GOAL OF THE EXERCISE
Return a copy of each line that holds the string "wide".

INPUT
--- BEGIN ---
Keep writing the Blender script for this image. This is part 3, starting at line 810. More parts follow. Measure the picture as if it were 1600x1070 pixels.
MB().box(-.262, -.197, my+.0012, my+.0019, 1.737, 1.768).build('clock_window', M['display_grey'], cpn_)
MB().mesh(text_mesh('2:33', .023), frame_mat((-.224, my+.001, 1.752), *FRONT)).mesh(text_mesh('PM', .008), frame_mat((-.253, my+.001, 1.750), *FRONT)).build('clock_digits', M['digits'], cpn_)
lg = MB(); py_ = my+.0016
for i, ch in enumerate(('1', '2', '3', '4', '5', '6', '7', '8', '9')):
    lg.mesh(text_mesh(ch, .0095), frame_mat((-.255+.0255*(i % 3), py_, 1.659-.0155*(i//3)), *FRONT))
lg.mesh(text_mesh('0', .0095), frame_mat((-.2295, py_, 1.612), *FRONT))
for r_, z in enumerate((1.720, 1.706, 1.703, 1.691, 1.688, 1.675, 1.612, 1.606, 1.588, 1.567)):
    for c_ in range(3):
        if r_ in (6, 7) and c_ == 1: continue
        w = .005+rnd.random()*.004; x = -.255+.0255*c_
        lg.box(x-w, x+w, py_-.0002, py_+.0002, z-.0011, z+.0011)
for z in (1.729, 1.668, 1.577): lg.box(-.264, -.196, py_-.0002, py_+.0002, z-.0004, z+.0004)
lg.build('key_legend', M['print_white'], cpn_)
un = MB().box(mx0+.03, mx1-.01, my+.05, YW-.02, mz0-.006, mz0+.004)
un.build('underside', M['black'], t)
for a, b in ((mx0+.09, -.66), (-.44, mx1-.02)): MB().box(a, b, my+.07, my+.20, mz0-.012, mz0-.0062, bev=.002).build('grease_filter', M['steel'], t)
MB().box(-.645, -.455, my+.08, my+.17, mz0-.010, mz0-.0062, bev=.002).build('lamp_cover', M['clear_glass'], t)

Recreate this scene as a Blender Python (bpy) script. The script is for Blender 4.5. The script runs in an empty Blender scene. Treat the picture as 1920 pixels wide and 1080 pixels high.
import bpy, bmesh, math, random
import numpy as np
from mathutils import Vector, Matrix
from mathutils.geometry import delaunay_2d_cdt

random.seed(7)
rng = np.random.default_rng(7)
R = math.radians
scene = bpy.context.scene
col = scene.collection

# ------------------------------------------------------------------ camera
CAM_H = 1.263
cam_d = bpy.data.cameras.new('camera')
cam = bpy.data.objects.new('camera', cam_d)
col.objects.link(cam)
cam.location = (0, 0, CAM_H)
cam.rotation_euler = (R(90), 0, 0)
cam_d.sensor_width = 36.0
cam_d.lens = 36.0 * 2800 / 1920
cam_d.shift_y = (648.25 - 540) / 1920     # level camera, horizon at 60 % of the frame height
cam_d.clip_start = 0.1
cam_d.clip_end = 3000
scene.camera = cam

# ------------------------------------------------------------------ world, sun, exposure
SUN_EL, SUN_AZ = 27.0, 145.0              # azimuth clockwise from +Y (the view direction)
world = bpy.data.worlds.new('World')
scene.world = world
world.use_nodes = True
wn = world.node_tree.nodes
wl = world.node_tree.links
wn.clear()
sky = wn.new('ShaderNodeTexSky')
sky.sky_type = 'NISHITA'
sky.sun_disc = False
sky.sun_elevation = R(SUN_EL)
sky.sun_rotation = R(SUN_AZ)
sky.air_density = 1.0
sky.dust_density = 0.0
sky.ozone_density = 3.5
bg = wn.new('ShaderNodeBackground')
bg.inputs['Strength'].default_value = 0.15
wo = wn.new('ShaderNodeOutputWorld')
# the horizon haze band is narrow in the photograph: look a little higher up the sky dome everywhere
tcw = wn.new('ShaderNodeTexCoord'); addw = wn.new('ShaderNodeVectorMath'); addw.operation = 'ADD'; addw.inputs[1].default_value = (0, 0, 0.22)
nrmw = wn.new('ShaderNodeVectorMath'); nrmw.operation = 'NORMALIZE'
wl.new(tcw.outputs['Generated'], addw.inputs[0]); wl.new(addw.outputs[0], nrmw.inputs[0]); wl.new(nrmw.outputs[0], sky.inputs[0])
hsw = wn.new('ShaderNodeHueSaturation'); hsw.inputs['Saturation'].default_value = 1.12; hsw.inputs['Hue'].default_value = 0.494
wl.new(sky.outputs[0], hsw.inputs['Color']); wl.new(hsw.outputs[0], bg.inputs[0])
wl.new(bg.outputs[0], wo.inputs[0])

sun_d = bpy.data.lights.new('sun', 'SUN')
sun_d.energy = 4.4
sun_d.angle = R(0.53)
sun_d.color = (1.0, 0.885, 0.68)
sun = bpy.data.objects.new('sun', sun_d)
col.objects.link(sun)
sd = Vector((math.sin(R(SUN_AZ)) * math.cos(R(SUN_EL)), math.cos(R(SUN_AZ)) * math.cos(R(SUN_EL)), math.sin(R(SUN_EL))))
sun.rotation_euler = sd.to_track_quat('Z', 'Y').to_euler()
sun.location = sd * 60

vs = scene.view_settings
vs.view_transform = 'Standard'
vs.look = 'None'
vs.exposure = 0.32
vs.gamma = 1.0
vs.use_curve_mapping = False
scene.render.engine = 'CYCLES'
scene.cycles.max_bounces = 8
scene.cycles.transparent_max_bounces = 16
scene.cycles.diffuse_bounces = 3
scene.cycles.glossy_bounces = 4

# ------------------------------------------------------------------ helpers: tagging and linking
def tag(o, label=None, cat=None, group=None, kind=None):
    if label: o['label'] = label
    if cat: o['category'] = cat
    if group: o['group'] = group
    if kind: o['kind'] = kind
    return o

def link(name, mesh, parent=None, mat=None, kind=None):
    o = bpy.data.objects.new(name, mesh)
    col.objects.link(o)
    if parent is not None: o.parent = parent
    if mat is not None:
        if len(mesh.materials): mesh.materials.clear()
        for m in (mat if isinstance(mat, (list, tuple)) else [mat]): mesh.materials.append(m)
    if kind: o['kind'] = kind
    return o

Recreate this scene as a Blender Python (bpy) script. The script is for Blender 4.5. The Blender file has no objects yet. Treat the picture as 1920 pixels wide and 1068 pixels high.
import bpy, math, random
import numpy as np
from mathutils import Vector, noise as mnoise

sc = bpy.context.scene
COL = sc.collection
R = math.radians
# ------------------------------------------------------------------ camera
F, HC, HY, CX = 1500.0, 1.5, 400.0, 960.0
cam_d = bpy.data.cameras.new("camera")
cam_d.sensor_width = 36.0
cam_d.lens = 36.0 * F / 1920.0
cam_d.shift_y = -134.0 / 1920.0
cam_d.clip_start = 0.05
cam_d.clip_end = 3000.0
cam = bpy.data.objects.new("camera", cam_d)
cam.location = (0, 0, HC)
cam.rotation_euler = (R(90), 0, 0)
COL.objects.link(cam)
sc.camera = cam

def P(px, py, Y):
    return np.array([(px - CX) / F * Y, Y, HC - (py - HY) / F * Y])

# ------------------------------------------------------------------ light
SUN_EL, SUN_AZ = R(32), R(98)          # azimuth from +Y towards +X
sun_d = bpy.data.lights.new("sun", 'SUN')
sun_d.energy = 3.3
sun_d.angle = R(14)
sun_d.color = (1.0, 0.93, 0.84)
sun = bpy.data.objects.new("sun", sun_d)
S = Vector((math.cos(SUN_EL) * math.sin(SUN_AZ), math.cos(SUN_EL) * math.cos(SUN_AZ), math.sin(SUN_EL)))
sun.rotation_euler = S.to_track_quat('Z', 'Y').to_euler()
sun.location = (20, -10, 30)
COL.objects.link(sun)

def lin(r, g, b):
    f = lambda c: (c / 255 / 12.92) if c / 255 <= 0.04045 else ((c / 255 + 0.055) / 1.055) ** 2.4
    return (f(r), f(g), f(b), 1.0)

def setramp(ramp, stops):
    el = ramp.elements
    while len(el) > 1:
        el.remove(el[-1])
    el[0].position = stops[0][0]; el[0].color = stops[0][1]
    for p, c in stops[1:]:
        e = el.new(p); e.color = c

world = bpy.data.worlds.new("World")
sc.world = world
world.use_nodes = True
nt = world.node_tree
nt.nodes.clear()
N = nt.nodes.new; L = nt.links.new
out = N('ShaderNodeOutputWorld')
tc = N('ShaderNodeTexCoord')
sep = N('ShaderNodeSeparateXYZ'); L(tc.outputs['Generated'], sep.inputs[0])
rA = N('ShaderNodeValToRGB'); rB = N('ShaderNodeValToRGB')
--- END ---
PROBLEM SOLUTION
Recreate this scene as a Blender Python (bpy) script. The script is for Blender 4.5. The script runs in an empty Blender scene. Treat the picture as 1920 pixels wide and 1080 pixels high.
Recreate this scene as a Blender Python (bpy) script. The script is for Blender 4.5. The Blender file has no objects yet. Treat the picture as 1920 pixels wide and 1068 pixels high.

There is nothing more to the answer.